I’ve been a bit of an HP fanboy for a while. I have an 8 year old HP laser printer that I love, a 4 year old HP pavilion that still runs great, an HP Media Smart Home Server, and this year I bought my wife an HP laptop, and a new colour laser jet printer…so I was pretty annoyed last week when they announced they were getting out of the consumer space to put their head in the clouds.
Then I read this: HP Touchpad to Return. Basically, HP is going to do another run of touch pads.
I managed to snag one last week, and even at $150 (for the 32gig version) it may be over priced considering there are exactly 352 apps in the WebOS app store (and only about 10-20% of those are touchpad specific). Plus the thing’s buggy as heck, and heavier than the 1st gen iPads.
Are consumers REALLY going to buy a product from a company that wants to exit a market so they can chase some cloud pipe dream?
Does HP realize that those consumers are also the people who work in enterprises? The same people that HP wants to put their faith in massive enterprise cloud computing platforms that offer them major profits.
What happened to HP the family controlled company that slowly and steadily first became THE name in consumer printers, and is now the largest selling computer manufacturer?
They’ve become a company of dashed hopes and broken promises. The company that bought Compaq, and shuttered my beloved iPaq line. Who killed their Media Smart Windows Home Server line. Who ship printers with “e-print” ready stickers…which have notes inside the box saying a firmware upgrade will be available summer 2011 (I’m still waiting btw). A company which all but killed WebOS last week, and this week resurrects it.

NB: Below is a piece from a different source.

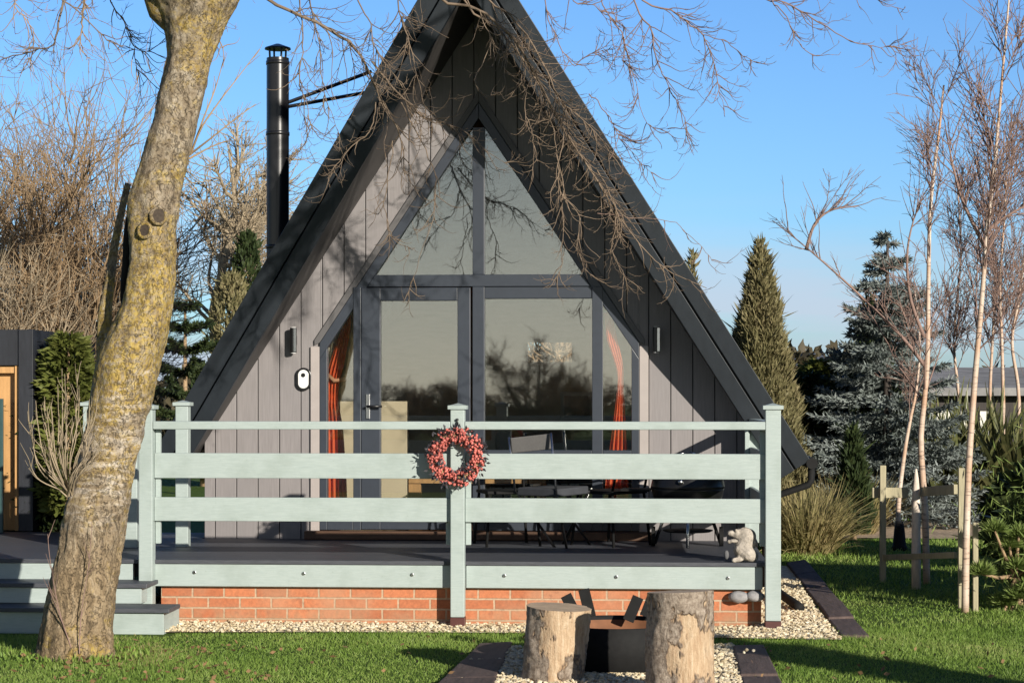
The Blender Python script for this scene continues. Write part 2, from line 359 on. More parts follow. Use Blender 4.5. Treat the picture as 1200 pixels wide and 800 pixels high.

I was at Alliance/Atlantis in the early 2000’s when they went through 3 CEO’s in 2 years and it felt like this, no true direction, just a constant sprint towards the next big thing. Internally it was demoralizing, and a good chunk of us left.
HP is a company without direction, and a company that anyone would be foolish to trust with hardware or software while they are so clueless.
HP is dead to me until some major corporate shake ups happen.
They don’t want me as a consumer? Fair enough, but I’m sure as heck not going to recommend them as a cloud provider to my bosses when they can’t even commit to holding true to their word on exiting a business.
If HP bought Amazon’s S3 (which I passionately love), I would immediately start looking at alternatives, because recent track records indicate it’s only a matter of time before HP exits the market.